Well, last month Workcover lost the record of a payment I’d made in person at their city office by EFTPOS. The lady at the counter remembered me making the payment, yet I still had to go home and post them a copy of the receipt I’d received at the time.
Yesterday, I found out by accident that the Australian Tax Office had lost a form I’d sent to them in January. Fortunately for me, they’d sent me a letter at the time confirming they received the form. I guess they don’t file their outgoing letters too well either. So I had to post them back a copy of this letter they’d sent me to confirm that I’d actually submitted the form.
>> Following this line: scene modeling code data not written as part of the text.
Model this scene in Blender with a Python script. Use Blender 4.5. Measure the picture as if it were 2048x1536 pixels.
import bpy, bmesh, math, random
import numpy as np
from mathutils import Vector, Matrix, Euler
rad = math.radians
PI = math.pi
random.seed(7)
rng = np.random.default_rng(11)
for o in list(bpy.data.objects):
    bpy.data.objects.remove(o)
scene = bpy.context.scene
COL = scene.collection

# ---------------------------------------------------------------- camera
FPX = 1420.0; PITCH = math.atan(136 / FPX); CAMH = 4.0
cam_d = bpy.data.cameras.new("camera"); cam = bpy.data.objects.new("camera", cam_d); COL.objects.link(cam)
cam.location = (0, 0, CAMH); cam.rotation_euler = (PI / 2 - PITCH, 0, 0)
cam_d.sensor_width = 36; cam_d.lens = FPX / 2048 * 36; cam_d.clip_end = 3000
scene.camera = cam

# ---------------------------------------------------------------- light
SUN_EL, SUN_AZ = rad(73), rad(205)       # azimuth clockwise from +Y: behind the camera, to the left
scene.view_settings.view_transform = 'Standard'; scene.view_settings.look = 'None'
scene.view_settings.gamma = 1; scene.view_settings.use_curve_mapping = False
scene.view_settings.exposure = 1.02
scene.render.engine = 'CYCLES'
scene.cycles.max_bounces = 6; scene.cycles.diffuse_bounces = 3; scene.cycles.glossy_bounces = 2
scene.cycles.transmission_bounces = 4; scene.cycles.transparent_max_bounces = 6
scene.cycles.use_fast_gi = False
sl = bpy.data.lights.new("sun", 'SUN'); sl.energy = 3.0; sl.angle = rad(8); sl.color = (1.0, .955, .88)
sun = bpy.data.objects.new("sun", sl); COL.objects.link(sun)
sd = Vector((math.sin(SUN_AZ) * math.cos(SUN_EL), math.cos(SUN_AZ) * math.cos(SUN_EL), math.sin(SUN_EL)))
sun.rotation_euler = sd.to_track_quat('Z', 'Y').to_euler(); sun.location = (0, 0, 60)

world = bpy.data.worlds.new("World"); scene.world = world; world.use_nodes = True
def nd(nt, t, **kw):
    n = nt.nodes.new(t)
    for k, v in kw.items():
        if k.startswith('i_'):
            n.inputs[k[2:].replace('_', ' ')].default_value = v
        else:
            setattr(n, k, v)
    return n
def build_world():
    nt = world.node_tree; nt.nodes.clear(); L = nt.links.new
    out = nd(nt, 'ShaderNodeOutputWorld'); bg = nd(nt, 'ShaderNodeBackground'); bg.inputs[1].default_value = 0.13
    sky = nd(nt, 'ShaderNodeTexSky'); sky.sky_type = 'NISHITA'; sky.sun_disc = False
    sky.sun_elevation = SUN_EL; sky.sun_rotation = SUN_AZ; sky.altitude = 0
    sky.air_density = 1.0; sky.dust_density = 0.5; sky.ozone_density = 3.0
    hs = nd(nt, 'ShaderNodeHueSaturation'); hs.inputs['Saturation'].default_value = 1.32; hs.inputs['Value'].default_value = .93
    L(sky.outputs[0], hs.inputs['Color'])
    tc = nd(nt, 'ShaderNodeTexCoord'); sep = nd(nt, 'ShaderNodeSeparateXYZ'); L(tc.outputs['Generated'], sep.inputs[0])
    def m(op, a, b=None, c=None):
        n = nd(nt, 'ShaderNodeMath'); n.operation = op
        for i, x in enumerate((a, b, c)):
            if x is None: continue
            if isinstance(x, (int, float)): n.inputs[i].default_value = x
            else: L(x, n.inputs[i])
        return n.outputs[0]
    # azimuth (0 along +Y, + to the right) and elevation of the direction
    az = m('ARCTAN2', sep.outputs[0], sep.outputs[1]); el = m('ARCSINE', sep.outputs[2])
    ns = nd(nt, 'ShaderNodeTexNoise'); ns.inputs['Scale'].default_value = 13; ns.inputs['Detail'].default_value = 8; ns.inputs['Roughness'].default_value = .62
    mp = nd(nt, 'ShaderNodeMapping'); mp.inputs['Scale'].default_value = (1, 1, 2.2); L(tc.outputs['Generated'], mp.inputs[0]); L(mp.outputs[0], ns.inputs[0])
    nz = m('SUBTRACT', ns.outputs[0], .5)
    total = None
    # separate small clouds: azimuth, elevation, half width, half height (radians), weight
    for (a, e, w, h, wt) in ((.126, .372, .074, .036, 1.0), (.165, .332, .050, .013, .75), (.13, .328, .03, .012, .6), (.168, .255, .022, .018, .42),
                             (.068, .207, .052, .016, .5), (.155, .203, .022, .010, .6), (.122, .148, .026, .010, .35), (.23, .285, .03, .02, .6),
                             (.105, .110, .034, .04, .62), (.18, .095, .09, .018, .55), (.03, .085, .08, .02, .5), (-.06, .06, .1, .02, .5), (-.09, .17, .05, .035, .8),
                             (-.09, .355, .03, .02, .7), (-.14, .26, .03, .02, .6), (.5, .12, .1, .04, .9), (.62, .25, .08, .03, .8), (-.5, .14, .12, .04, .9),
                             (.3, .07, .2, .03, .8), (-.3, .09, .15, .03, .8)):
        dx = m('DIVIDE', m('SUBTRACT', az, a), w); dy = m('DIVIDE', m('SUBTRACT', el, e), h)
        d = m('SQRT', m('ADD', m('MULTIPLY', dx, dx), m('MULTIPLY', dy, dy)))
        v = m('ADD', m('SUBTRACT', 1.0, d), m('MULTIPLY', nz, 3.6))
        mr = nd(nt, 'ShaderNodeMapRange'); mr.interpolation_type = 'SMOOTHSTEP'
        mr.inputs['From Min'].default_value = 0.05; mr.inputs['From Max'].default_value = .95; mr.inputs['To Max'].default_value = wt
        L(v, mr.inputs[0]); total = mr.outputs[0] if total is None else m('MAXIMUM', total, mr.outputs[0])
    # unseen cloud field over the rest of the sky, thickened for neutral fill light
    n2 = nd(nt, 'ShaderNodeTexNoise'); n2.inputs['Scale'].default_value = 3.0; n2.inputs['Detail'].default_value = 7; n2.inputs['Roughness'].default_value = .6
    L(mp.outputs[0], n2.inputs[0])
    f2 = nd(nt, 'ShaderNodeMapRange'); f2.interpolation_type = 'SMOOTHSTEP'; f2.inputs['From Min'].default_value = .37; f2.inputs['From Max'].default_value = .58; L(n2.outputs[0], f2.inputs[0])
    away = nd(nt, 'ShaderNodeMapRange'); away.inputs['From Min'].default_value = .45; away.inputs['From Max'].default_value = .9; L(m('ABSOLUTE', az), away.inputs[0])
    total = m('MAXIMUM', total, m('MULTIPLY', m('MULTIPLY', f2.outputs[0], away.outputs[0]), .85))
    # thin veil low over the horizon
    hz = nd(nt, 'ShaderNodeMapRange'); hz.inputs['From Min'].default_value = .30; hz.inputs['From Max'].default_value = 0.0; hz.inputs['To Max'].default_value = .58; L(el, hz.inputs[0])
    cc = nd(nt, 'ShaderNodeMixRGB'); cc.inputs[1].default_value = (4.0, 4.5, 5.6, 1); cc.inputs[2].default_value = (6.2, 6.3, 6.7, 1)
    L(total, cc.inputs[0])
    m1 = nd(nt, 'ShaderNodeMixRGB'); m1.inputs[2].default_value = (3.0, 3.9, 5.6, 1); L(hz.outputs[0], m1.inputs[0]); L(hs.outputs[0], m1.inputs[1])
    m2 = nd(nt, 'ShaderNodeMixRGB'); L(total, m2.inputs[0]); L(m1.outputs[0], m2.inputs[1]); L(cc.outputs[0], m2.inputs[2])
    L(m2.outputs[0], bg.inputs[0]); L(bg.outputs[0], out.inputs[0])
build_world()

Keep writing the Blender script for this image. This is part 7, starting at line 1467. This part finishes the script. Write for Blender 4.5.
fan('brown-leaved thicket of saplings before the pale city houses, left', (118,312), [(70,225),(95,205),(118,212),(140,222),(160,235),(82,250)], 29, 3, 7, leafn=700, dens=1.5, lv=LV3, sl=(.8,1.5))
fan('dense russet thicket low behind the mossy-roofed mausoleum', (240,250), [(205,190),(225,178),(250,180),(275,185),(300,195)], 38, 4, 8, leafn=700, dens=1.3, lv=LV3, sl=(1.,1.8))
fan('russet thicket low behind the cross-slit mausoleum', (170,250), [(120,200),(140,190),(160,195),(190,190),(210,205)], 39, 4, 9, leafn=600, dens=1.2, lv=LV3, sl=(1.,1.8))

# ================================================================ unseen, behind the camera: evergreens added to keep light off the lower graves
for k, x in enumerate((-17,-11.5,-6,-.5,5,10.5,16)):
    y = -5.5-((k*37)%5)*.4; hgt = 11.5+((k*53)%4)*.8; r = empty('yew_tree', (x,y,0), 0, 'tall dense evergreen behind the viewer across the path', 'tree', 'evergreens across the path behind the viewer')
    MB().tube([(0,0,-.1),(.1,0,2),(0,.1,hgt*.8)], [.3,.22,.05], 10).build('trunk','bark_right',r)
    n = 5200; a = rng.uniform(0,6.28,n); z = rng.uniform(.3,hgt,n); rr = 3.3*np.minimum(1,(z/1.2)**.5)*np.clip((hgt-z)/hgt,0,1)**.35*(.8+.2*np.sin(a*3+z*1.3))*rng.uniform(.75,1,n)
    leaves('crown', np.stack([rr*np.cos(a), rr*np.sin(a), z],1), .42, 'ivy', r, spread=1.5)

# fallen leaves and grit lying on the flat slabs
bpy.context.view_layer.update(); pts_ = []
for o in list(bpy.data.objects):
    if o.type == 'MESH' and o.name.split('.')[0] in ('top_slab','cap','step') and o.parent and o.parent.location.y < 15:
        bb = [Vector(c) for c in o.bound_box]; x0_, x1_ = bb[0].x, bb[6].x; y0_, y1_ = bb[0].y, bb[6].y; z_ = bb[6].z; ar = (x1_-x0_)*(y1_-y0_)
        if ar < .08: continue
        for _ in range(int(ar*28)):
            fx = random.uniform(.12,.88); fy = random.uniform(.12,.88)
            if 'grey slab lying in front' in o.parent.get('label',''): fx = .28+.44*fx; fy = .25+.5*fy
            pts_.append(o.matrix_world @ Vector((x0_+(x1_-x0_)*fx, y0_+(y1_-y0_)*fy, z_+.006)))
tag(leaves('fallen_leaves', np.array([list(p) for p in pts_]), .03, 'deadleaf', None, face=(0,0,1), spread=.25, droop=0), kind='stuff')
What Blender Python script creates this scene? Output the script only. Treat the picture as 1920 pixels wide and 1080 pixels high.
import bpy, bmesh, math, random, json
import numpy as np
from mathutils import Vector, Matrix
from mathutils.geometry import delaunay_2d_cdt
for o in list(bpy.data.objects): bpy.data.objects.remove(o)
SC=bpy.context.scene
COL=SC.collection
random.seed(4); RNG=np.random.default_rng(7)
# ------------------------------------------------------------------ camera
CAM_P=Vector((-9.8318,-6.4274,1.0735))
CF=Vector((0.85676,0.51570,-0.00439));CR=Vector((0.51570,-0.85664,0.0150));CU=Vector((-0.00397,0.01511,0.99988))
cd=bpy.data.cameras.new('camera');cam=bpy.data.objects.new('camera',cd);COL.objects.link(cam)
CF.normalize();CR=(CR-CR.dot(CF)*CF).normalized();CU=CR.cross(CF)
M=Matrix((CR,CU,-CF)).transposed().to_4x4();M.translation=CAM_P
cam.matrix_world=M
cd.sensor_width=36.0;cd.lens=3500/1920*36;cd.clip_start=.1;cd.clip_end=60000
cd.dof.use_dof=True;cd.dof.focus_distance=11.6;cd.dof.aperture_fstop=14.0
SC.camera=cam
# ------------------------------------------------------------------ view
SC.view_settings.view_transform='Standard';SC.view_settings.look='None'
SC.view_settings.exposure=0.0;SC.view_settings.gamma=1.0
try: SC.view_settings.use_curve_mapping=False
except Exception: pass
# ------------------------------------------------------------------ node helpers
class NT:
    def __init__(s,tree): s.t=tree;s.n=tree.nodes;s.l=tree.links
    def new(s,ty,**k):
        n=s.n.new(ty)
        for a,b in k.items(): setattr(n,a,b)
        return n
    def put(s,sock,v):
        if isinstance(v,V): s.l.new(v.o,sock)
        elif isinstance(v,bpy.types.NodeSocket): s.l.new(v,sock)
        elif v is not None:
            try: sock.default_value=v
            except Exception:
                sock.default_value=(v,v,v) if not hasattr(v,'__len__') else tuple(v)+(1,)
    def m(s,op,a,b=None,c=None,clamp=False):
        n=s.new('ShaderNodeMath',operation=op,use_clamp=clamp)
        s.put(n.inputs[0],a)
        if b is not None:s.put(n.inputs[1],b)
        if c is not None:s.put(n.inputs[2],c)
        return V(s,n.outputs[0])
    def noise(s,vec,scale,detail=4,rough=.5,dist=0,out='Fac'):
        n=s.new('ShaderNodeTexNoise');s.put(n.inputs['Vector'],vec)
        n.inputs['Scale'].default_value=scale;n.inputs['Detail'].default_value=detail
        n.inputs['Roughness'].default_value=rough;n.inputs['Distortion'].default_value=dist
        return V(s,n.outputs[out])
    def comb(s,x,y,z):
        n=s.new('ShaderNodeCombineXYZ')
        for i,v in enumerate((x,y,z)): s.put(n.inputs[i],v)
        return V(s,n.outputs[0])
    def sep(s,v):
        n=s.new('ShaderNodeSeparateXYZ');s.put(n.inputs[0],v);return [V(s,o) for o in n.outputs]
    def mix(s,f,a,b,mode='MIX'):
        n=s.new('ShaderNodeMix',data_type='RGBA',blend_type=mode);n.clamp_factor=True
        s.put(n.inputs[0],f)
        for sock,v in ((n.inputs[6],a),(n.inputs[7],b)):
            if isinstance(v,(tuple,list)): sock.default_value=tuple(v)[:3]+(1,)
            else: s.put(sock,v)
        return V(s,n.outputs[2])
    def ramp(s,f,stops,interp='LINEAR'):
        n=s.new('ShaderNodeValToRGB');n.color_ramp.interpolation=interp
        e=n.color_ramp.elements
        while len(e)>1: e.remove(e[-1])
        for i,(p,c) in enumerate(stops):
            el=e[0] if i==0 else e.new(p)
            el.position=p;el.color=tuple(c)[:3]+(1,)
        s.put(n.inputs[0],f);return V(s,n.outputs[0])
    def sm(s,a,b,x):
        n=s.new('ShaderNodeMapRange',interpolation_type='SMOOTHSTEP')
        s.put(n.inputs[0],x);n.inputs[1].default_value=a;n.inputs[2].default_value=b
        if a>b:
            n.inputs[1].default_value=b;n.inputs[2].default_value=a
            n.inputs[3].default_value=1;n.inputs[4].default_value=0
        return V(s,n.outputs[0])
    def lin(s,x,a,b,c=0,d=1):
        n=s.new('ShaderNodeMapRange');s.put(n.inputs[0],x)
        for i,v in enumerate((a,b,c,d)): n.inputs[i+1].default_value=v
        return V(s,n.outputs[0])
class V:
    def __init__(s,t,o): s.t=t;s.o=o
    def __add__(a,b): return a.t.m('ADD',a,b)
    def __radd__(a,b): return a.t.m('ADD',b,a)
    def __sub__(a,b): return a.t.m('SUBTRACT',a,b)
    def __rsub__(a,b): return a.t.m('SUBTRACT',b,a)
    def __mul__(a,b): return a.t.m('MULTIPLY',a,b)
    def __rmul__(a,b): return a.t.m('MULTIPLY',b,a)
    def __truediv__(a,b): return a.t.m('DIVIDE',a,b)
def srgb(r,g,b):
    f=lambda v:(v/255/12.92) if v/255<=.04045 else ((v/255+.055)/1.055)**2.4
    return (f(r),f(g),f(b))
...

A friend made a payment of a fine to the SA Police using their credit card facility. Credit card, right? Multiple records and audit trails, right - in his accounts, their accounts, and the credit card company’s accounts. Well the record got lost going from their billing system to their accounting system, and they were giving him a truly nasty time, threating court, and demanding copious stat decs and documents from his employer and bank, when a simple call to the credit card company or their own database manager would have solved the issue.
Spot the common thread yet? All three bunglers are Australian government organisations.
The moral of the story is, document your documents. When they come in, when they go out. I now endeavour to scan copies of all my outgoing mail, and a good chunk of my incoming mail. Finding yourself on the wrong side of the red tape really sucks.